Belfast Telegraph

Sunday 29 November 2015

Chevy ups a gear

Chevrolet Captiva

By Roger St. Pierre

Published 05/03/2013

Chevrolet Captiva
Chevrolet Captiva

Between the wars, Henry Ford and Louis Chevrolet created America’s two biggest car companies.

When these giants of the industry turned their attention to Europe, Ford built his own factories and launched that famous blue lozenge trademark over here while Chevrolet bought and expanded the already established Vauxhall and Opel brands.

It was not until General Motors – now Chevy’s parent – bought ailing Korean maker Daewoo in 2001 that the Chevrolet brand finally made it into showrooms on this side of the Atlantic.

That was merely a re-badging exercise but now Chevrolet is marketing a whole new range of cars specifically designed and developed with European drivers in mind.

Big hopes are pinned on the recently launched new rendition of the Captiva, a brash, bold compact SUV. It’s got an assertive new face and a lavishly upgraded interior.

Newly developed engines – including two variants of a potent 2.2-litre turbo diesel – are mated to a slick six-speed gearbox. The base model is two-wheel drive but on the two dearer versions electronically controlled all-wheel drive system enhances stability as well as off-road work on slippery surfaces.

Launched in 2006, the original Captiva brought people to the brand whose only previous knowledge of Chevrolet was from American TV shows and hook lines in popular songs.

My own experience of Chevrolet was largely restricted to those massive barge-like Impalas that dominated America’s yellow cab market for so many years and gave me my only experience of car sickness.

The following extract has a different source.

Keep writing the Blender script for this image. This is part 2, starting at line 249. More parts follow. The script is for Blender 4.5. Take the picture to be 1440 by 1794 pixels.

The Captiva proved a whole different experience. It has impeccable road manners and is as roomy as the Impala is cramped. The three rows of seats carry seven people in comfort.

Out on the road it had little of the usual American tendency to roll, wallow and lurch – thankfully, the suspension has been tailored to European tastes and driving conditions.

Unlike some SUVs, the Captiva is no laggard, hitting 62-mph in nine seconds and capable of close on 125-mph. Expect combined cycle fuel-consumption figures of between 36 and 44-mpg, dependent on model.

Across Europe, the Captiva – which is priced between £22,905 and £32,764 – has grabbed an impressive 10 per cent of its fast-growing market sector.

Presently, Chevrolet is the world’s fourth best-selling brand, with annual sales of four million vehicles in more than 130 countries.

At present it’s a minor player here but the Captiva is set to help change that.